Definition
A ground-and-air radar system in which a ground interrogator transmits coded signals that trigger a reply from an aircraft transponder. The reply provides controllers with a stronger, clearer radar return than primary (skin-paint) radar, along with the aircraft's assigned identification code and, when Mode C is active, its pressure altitude.
Plain English
A radar setup where the ground station asks a question and the aircraft's transponder answers back.

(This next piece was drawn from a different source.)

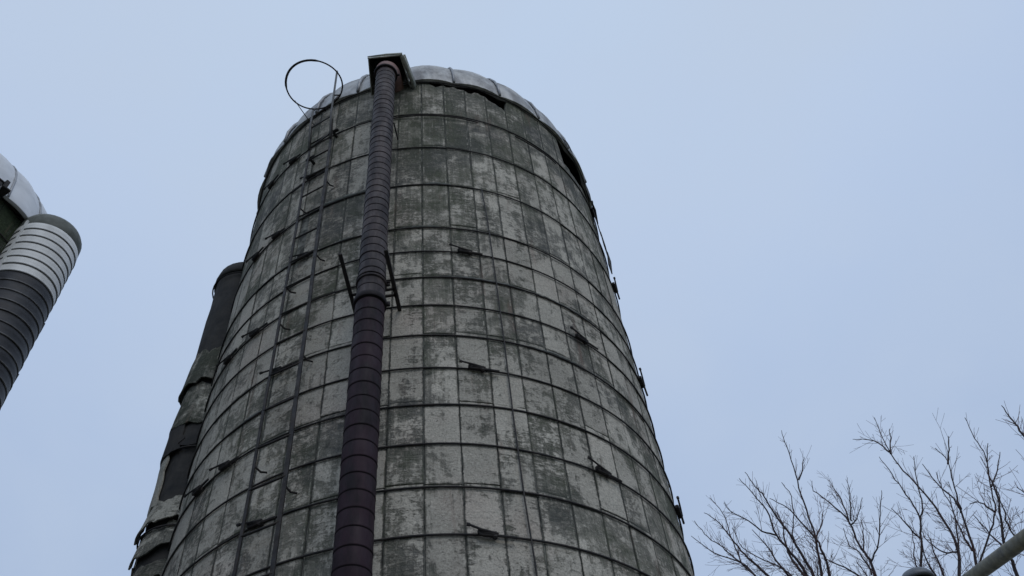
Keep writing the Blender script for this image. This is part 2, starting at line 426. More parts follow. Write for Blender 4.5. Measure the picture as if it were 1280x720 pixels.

The answer tells the controller which aircraft it is and how high it is flying, making the radar picture much easier to read.
Context Anchor
Pilots encounter ATCRBS when using a transponder, setting an assigned code from ATC, selecting altitude-reporting mode, or reading about radar services and controlled airspace requirements.
Derivation
A 'beacon' is a signal sent out to be seen or heard. In ATCRBS, the aircraft acts like a small beacon that lights up only when the ground radar asks it to, replying with information rather than just reflecting energy back.
Why Pilots Care
Positive identification through ATCRBS allows controllers to provide separation, traffic advisories, and routing services.
Analogy
Think of ATCRBS like ATC asking, “Which aircraft are you?” and your aircraft’s transponder automatically answering with your assigned code and altitude information.
Intuition Check
Don't confuse this with regular (primary) radar. Primary radar bounces signals off the aircraft's skin. ATCRBS works only because the aircraft actively replies — if the transponder is off or failed, ATCRBS sees nothing.
Example Sentence 1
Before departure the pilot set the assigned squawk code so the aircraft would show up correctly on ATCRBS once airborne.
Example Sentence 2
With ATCRBS active in Mode C, the pilot's altitude appeared on the radar scope.